■ WRITTEN TASK
Write the data out again, character for character, with no images.
-- start of COLLECTED DATA --
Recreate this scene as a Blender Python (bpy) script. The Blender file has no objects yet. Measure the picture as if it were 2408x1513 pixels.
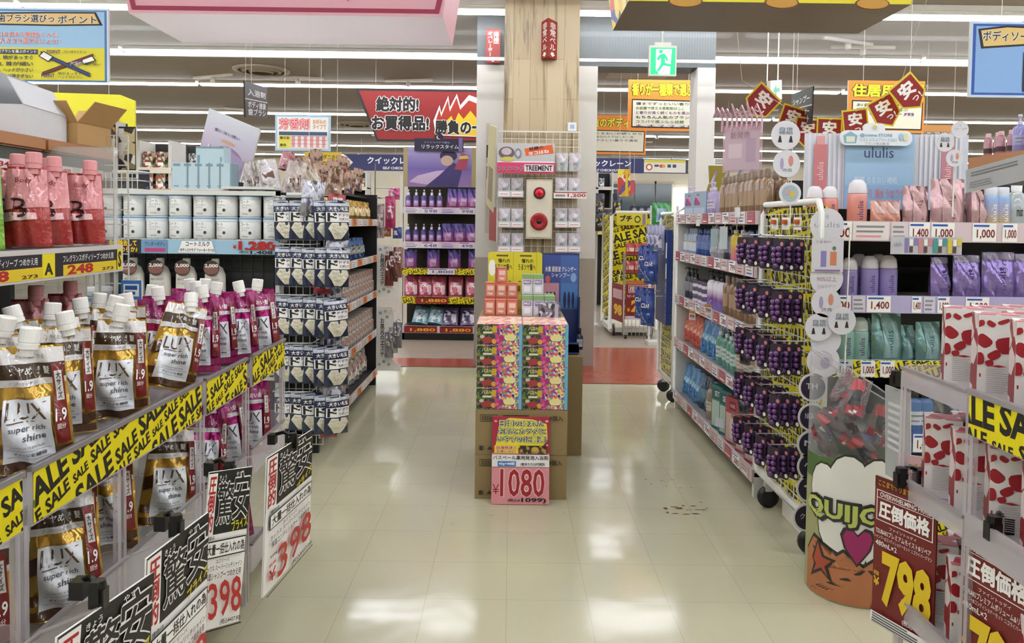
import bpy, math, random
from mathutils import Vector, Matrix

C = bpy.context.scene.collection
SC = bpy.context.scene
RND = random.Random(11)
PI = math.pi

# ---------------------------------------------------------------- camera, light, exposure
FPX, EYE, PITCH, ROLL = 1740.0, 1.40, math.radians(2.0), math.radians(0.75)
IW, IH = 2408.0, 1513.0
PCX, PCY = 1201.5, 524.0 + FPX * math.tan(PITCH)
_f = Vector((0, math.cos(PITCH), -math.sin(PITCH)))
_u0 = Vector((0, math.sin(PITCH), math.cos(PITCH)))
_r0 = Vector((1, 0, 0))
_r = math.cos(ROLL) * _r0 + math.sin(ROLL) * _u0
_u = -math.sin(ROLL) * _r0 + math.cos(ROLL) * _u0
CAM = Vector((0, 0, EYE))
cd = bpy.data.cameras.new('camera')
cam = bpy.data.objects.new('camera', cd)
C.objects.link(cam)
m = Matrix((_r, _u, -_f)).transposed().to_4x4()
m.translation = CAM
cam.matrix_world = m
cd.sensor_width = 36.0
cd.lens = FPX / IW * 36.0
cd.shift_x = (IW / 2 - PCX) / IW
cd.shift_y = (PCY - IH / 2) / IW
cd.clip_start, cd.clip_end = 0.05, 100
SC.camera = cam
wd = bpy.data.worlds.new('world'); SC.world = wd; wd.use_nodes = True
wd.node_tree.nodes['Background'].inputs[0].default_value = (.9, .95, 1, 1)
wd.node_tree.nodes['Background'].inputs[1].default_value = 0.25
SC.view_settings.view_transform = 'Standard'
SC.view_settings.look = 'None'
SC.view_settings.gamma = 1
SC.view_settings.exposure = 0.72
SC.view_settings.use_curve_mapping = False
SC.cycles.use_denoising = True
SC.cycles.max_bounces = 7
SC.cycles.use_adaptive_sampling = True
SC.cycles.adaptive_threshold = 0.02
SC.cycles.transparent_max_bounces = 16
SC.cycles.caustics_reflective = False
SC.cycles.caustics_refractive = False
SC.cycles.sample_clamp_indirect = 6.0
LIGHT_POWER = 15.0     # emission of the ceiling strips
CEIL = 3.40

def ray(px, py):
    return _f + _r * ((px - PCX) / FPX) + _u * ((PCY - py) / FPX)
def W(px, py, Y):
    """world point at depth Y seen at a pixel"""
    d = ray(px, py); return CAM + d * (Y / d.y)
def G(px, py, Z):
    """world point on the level Z seen at a pixel"""
    d = ray(px, py); return CAM + d * ((Z - EYE) / d.z)

# ---------------------------------------------------------------- materials
def lin(h):
    h = h.lstrip('#'); o = []
    for i in (0, 2, 4):
        c = int(h[i:i+2], 16) / 255
        o.append(c / 12.92 if c <= .04045 else ((c + .055) / 1.055) ** 2.4)
    return (*o, 1)
_mc = {}
def mat(hexc, rough=.5, metal=0.0, emit=0.0, bump=0.0, bscale=40., vary=.06, coat=0.0, trans=0.0, alpha=1.0):
    key = (hexc, rough, metal, emit, bump, bscale, vary, coat, trans, alpha)
    if key in _mc: return _mc[key]
    mt = bpy.data.materials.new('mat_%d' % len(_mc)); mt.use_nodes = True
    nt = mt.node_tree; b = nt.nodes['Principled BSDF']
    col = lin(hexc)
    b.inputs['Roughness'].default_value = rough
    b.inputs['Metallic'].default_value = metal
    if coat: b.inputs['Coat Weight'].default_value = coat
    if trans: b.inputs['Transmission Weight'].default_value = trans
    if alpha < 1: b.inputs['Alpha'].default_value = alpha
    if emit:
        b.inputs['Emission Color'].default_value = col
        b.inputs['Emission Strength'].default_value = emit
    if vary and not emit:
        n = nt.nodes.new('ShaderNodeTexNoise'); n.inputs['Scale'].default_value = 6
        tc = nt.nodes.new('ShaderNodeTexCoord'); nt.links.new(tc.outputs['Object'], n.inputs['Vector'])
        mx = nt.nodes.new('ShaderNodeMix'); mx.data_type = 'RGBA'
        mx.inputs[6].default_value = tuple(c * (1 - vary) for c in col[:3]) + (1,)
        mx.inputs[7].default_value = tuple(min(1, c * (1 + vary)) for c in col[:3]) + (1,)
        nt.links.new(n.outputs[0], mx.inputs[0]); nt.links.new(mx.outputs[2], b.inputs['Base Color'])
    else: b.inputs['Base Color'].default_value = col
    if bump:
        n2 = nt.nodes.new('ShaderNodeTexNoise'); n2.inputs['Scale'].default_value = bscale
        n2.inputs['Detail'].default_value = 3
        tc2 = nt.nodes.new('ShaderNodeTexCoord'); nt.links.new(tc2.outputs['Object'], n2.inputs['Vector'])
        bp = nt.nodes.new('ShaderNodeBump'); bp.inputs['Strength'].default_value = bump
        bp.inputs['Distance'].default_value = .02
        nt.links.new(n2.outputs[0], bp.inputs['Height']); nt.links.new(bp.outputs[0], b.inputs['Normal'])
    _mc[key] = mt
    return mt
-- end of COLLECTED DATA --
■ PROBLEM SOLUTION
Recreate this scene as a Blender Python (bpy) script. The Blender file has no objects yet. Measure the picture as if it were 2408x1513 pixels.
import bpy, math, random
from mathutils import Vector, Matrix

C = bpy.context.scene.collection
SC = bpy.context.scene
RND = random.Random(11)
PI = math.pi

# ---------------------------------------------------------------- camera, light, exposure
FPX, EYE, PITCH, ROLL = 1740.0, 1.40, math.radians(2.0), math.radians(0.75)
IW, IH = 2408.0, 1513.0
PCX, PCY = 1201.5, 524.0 + FPX * math.tan(PITCH)
_f = Vector((0, math.cos(PITCH), -math.sin(PITCH)))
_u0 = Vector((0, math.sin(PITCH), math.cos(PITCH)))
_r0 = Vector((1, 0, 0))
_r = math.cos(ROLL) * _r0 + math.sin(ROLL) * _u0
_u = -math.sin(ROLL) * _r0 + math.cos(ROLL) * _u0
CAM = Vector((0, 0, EYE))
cd = bpy.data.cameras.new('camera')
cam = bpy.data.objects.new('camera', cd)
C.objects.link(cam)
m = Matrix((_r, _u, -_f)).transposed().to_4x4()
m.translation = CAM
cam.matrix_world = m
cd.sensor_width = 36.0
cd.lens = FPX / IW * 36.0
cd.shift_x = (IW / 2 - PCX) / IW
cd.shift_y = (PCY - IH / 2) / IW
cd.clip_start, cd.clip_end = 0.05, 100
SC.camera = cam
wd = bpy.data.worlds.new('world'); SC.world = wd; wd.use_nodes = True
wd.node_tree.nodes['Background'].inputs[0].default_value = (.9, .95, 1, 1)
wd.node_tree.nodes['Background'].inputs[1].default_value = 0.25
SC.view_settings.view_transform = 'Standard'
SC.view_settings.look = 'None'
SC.view_settings.gamma = 1
SC.view_settings.exposure = 0.72
SC.view_settings.use_curve_mapping = False
SC.cycles.use_denoising = True
SC.cycles.max_bounces = 7
SC.cycles.use_adaptive_sampling = True
SC.cycles.adaptive_threshold = 0.02
SC.cycles.transparent_max_bounces = 16
SC.cycles.caustics_reflective = False
SC.cycles.caustics_refractive = False
SC.cycles.sample_clamp_indirect = 6.0
LIGHT_POWER = 15.0     # emission of the ceiling strips
CEIL = 3.40

def ray(px, py):
    return _f + _r * ((px - PCX) / FPX) + _u * ((PCY - py) / FPX)
def W(px, py, Y):
    """world point at depth Y seen at a pixel"""
    d = ray(px, py); return CAM + d * (Y / d.y)
def G(px, py, Z):
    """world point on the level Z seen at a pixel"""
    d = ray(px, py); return CAM + d * ((Z - EYE) / d.z)

# ---------------------------------------------------------------- materials
def lin(h):
    h = h.lstrip('#'); o = []
    for i in (0, 2, 4):
        c = int(h[i:i+2], 16) / 255
        o.append(c / 12.92 if c <= .04045 else ((c + .055) / 1.055) ** 2.4)
    return (*o, 1)
_mc = {}
def mat(hexc, rough=.5, metal=0.0, emit=0.0, bump=0.0, bscale=40., vary=.06, coat=0.0, trans=0.0, alpha=1.0):
    key = (hexc, rough, metal, emit, bump, bscale, vary, coat, trans, alpha)
    if key in _mc: return _mc[key]
    mt = bpy.data.materials.new('mat_%d' % len(_mc)); mt.use_nodes = True
    nt = mt.node_tree; b = nt.nodes['Principled BSDF']
    col = lin(hexc)
    b.inputs['Roughness'].default_value = rough
    b.inputs['Metallic'].default_value = metal
    if coat: b.inputs['Coat Weight'].default_value = coat
    if trans: b.inputs['Transmission Weight'].default_value = trans
    if alpha < 1: b.inputs['Alpha'].default_value = alpha
    if emit:
        b.inputs['Emission Color'].default_value = col
        b.inputs['Emission Strength'].default_value = emit
    if vary and not emit:
        n = nt.nodes.new('ShaderNodeTexNoise'); n.inputs['Scale'].default_value = 6
        tc = nt.nodes.new('ShaderNodeTexCoord'); nt.links.new(tc.outputs['Object'], n.inputs['Vector'])
        mx = nt.nodes.new('ShaderNodeMix'); mx.data_type = 'RGBA'
        mx.inputs[6].default_value = tuple(c * (1 - vary) for c in col[:3]) + (1,)
        mx.inputs[7].default_value = tuple(min(1, c * (1 + vary)) for c in col[:3]) + (1,)
        nt.links.new(n.outputs[0], mx.inputs[0]); nt.links.new(mx.outputs[2], b.inputs['Base Color'])
    else: b.inputs['Base Color'].default_value = col
    if bump:
        n2 = nt.nodes.new('ShaderNodeTexNoise'); n2.inputs['Scale'].default_value = bscale
        n2.inputs['Detail'].default_value = 3
        tc2 = nt.nodes.new('ShaderNodeTexCoord'); nt.links.new(tc2.outputs['Object'], n2.inputs['Vector'])
        bp = nt.nodes.new('ShaderNodeBump'); bp.inputs['Strength'].default_value = bump
        bp.inputs['Distance'].default_value = .02
        nt.links.new(n2.outputs[0], bp.inputs['Height']); nt.links.new(bp.outputs[0], b.inputs['Normal'])
    _mc[key] = mt
    return mt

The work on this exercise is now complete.